The new generation of simulators cost up to a tenth of the price of the aircraft they simulate. Suddenly, countries like China can buy dozens of simulators, and give their pilots enough realistic training to make them a threat in the air (at least to Western pilots). Each of these simulators can be run about 6,000 hours a year. While a hundred hours a year in a simulator isnt a complete replacement for actual air time, its close enough if the training scenarios are well thought out. And another 40-50 hours of actual air time gives you a competent pilot. Add another few hundred hours using commercial (game store bought) flight simulators (especially when played in groups via a LAN), and you have some deadly pilots. The Chinese have, since the 1990s, stressed the use of PCs as a foundation for cheaper and more powerful simulators. Now they have an opportunity to really cash in on this insight.
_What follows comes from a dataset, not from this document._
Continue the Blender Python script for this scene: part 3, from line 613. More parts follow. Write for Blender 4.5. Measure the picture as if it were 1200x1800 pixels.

With that said, this development will improve the skillsets of their pilots. However improved skills or not they should not think themselves able to go kiss-kiss with a Raptor.
Nonsense.
Waste of words this is....
You can't fight what you can't see: RAPTORS
Enough Said.
BTTT
Provided we deploy Raptors in sufficient numbers that will be true.
If Hillary or some other Dem gets into the Presidency, it won't.
You are right. AS a retired AF pilot I can sau this is baloney!
Aw come on...are you series???
Complete nonsense. How many G's does a flight-sim pull?
I work in the defense simulator community myself. This is complete B.S.
Cheap machines is one thing. Software that works well for it is completely something else.
In addition, it works both ways. Cheap simulators mean that much more training time for our guys as well.
An ejection simulator will likely prove more useful.
one?
Pilots are so 20th century anyway. UAVs are the future.
Funny.
As you know, there are massive fidelity issues with PC based trainers.
We used to have an advantage both in technology and in training. Now it seems like the advantage in the training has decreased tremendously. There is no guarantee that the advantage in technology will continue to be there. We didn't beat the Soviets because we had better engineers. We beat them because we had a better economy. The Chinese economy seems to be doing quite well.
Even grossly outnumbered, a USAF Raptor has an overwhelming advantage over anything else that will be built by anyone for decades. I've read that a lone F-22 can routinely win a mock air combat mission against six USAF F-15s. The problem is that they're very expensive, and Congress keeps buying fewer of them (making the per-unit price that much more expensive). So F-15s, F-16s, Navy F/A-18s, and the "super-compromise" F-35 are going to be more prevalent.
They're still fantastic fighters, but they may not maintain overwhelming superiority against an equivalent number of well-trained pilots in SU-37s or Rafales.